Multi-Operator Few-Shot Learning for Generalization Across PDE Families
This work addresses the need for data-efficient and generalizable operator learning across scientific domains, offering a new foundation but being incremental in its approach.
The paper tackles the problem of neural operator methods requiring abundant training data for each specific PDE and lacking generalization across PDE families, proposing a unified multimodal framework for multi-operator few-shot learning that outperforms existing baselines in few-shot generalization on PDE benchmarks like Darcy Flow and Navier Stokes variants.

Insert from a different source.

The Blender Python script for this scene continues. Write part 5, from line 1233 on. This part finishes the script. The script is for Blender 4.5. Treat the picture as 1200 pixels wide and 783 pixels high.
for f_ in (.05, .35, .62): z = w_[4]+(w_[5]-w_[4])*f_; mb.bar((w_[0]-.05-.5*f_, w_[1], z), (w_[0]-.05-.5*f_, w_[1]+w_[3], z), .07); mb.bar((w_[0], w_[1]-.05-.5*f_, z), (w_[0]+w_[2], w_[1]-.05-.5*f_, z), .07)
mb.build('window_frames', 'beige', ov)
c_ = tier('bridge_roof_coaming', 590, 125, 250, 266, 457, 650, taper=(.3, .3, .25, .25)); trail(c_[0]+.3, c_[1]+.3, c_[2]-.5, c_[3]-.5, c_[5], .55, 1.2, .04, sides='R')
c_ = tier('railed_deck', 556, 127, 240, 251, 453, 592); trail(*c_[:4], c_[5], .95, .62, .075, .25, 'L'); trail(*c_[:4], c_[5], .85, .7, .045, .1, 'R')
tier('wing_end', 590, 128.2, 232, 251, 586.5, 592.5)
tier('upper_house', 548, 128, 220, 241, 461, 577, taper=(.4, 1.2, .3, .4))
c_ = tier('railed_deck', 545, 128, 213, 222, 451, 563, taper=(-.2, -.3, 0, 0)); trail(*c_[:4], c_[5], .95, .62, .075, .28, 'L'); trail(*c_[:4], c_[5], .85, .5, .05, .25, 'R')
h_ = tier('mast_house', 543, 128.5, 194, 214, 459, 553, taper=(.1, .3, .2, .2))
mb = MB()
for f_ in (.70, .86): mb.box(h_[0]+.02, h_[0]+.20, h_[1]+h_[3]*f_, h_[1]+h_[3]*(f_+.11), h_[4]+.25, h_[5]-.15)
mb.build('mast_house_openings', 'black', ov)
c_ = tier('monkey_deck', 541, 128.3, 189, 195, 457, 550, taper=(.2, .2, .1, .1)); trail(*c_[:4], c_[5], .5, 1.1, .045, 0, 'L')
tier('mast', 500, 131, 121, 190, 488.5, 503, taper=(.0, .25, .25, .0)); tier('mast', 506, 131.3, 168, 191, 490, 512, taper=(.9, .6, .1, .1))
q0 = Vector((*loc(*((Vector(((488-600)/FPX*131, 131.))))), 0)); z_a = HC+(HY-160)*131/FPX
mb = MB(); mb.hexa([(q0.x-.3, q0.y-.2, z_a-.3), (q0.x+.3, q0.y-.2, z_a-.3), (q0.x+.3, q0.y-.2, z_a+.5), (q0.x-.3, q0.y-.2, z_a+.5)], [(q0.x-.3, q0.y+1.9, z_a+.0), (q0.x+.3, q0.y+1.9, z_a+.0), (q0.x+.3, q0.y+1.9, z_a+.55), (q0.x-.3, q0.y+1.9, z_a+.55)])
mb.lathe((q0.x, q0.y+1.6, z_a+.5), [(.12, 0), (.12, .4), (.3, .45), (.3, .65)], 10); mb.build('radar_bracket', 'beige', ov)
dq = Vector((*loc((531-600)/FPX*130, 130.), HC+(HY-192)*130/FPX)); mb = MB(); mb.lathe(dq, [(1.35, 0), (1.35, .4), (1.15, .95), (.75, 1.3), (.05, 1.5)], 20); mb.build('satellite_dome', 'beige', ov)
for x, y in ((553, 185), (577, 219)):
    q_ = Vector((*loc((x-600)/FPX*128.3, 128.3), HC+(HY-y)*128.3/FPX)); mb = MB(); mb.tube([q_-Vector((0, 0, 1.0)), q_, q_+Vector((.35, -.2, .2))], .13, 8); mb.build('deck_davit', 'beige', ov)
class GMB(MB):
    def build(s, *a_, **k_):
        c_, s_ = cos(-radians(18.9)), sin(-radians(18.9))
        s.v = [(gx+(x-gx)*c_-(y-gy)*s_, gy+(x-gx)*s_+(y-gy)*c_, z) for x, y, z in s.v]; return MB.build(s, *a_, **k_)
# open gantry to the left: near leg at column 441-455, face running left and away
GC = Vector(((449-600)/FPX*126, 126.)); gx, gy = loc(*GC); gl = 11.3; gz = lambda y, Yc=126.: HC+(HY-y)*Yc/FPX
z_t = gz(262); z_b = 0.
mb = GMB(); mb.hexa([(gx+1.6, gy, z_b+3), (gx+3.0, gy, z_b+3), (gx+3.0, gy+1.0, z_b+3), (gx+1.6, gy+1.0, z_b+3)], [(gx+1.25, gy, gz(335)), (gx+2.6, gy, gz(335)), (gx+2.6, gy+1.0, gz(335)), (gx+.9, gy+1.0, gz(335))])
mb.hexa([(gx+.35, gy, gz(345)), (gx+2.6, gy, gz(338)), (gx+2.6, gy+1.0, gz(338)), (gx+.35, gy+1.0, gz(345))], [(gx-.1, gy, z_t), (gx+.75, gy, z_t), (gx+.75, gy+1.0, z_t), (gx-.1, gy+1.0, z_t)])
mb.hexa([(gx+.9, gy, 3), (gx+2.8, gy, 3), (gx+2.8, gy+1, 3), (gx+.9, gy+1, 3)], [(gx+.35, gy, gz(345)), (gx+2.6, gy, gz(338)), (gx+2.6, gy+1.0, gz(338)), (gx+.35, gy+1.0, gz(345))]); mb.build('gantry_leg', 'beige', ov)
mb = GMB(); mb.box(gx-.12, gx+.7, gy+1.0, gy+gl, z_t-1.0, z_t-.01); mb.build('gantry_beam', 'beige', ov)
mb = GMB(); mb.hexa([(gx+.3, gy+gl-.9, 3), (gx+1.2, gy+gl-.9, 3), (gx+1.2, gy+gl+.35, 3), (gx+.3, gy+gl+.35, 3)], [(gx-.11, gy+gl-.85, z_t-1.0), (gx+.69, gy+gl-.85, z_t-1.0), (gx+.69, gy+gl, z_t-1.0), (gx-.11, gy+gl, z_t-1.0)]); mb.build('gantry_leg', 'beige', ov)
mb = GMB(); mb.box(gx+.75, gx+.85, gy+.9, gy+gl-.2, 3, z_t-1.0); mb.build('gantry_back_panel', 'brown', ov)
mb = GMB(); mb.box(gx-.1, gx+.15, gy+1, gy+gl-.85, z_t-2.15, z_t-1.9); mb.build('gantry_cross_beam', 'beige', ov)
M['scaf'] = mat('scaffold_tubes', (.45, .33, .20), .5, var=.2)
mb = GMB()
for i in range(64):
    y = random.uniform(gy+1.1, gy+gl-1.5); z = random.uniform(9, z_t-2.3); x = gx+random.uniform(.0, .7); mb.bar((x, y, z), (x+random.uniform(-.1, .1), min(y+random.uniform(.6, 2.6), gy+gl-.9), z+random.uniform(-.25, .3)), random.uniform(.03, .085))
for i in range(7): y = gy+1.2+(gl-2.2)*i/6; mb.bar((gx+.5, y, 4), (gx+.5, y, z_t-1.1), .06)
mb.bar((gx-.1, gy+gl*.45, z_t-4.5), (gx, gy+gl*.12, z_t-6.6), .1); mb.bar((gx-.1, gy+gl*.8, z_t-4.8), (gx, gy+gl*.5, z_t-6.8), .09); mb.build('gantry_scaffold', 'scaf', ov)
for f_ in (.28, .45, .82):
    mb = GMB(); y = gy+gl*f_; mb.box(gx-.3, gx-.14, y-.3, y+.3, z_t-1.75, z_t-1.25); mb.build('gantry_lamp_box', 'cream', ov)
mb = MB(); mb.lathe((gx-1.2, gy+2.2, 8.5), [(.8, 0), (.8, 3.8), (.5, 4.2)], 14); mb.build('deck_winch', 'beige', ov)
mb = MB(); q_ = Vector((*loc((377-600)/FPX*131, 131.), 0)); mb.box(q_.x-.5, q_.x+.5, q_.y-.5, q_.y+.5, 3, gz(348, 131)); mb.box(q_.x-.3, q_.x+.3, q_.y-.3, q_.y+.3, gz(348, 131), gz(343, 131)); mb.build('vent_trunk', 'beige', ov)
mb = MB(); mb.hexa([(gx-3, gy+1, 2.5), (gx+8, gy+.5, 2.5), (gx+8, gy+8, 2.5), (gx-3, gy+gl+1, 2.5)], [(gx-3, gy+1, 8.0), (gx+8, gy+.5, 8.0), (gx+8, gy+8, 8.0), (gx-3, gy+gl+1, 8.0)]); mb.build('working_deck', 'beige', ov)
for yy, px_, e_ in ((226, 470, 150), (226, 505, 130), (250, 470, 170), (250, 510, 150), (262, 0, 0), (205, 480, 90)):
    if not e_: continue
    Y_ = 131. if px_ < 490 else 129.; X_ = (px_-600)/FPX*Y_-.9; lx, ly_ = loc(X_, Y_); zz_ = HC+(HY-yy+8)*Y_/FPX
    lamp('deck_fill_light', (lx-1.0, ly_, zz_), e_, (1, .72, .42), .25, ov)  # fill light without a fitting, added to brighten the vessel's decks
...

Learning solution operators for partial differential equations (PDEs) has become a foundational task in scientific machine learning. However, existing neural operator methods require abundant training data for each specific PDE and lack the ability to generalize across PDE families. In this work, we propose MOFS: a unified multimodal framework for multi-operator few-shot learning, which aims to generalize to unseen PDE operators using only a few demonstration examples. Our method integrates three key components: (i) multi-task self-supervised pretraining of a shared Fourier Neural Operator (FNO) encoder to reconstruct masked spatial fields and predict frequency spectra, (ii) text-conditioned operator embeddings derived from statistical summaries of input-output fields, and (iii) memory-augmented multimodal prompting with gated fusion and cross-modal gradient-based attention. We adopt a two-stage training paradigm that first learns prompt-conditioned inference on seen operators and then applies end-to-end contrastive fine-tuning to align latent representations across vision, frequency, and text modalities. Experiments on PDE benchmarks, including Darcy Flow and Navier Stokes variants, demonstrate that our model outperforms existing operator learning baselines in few-shot generalization. Extensive ablations validate the contributions of each modality and training component. Our approach offers a new foundation for universal and data-efficient operator learning across scientific domains.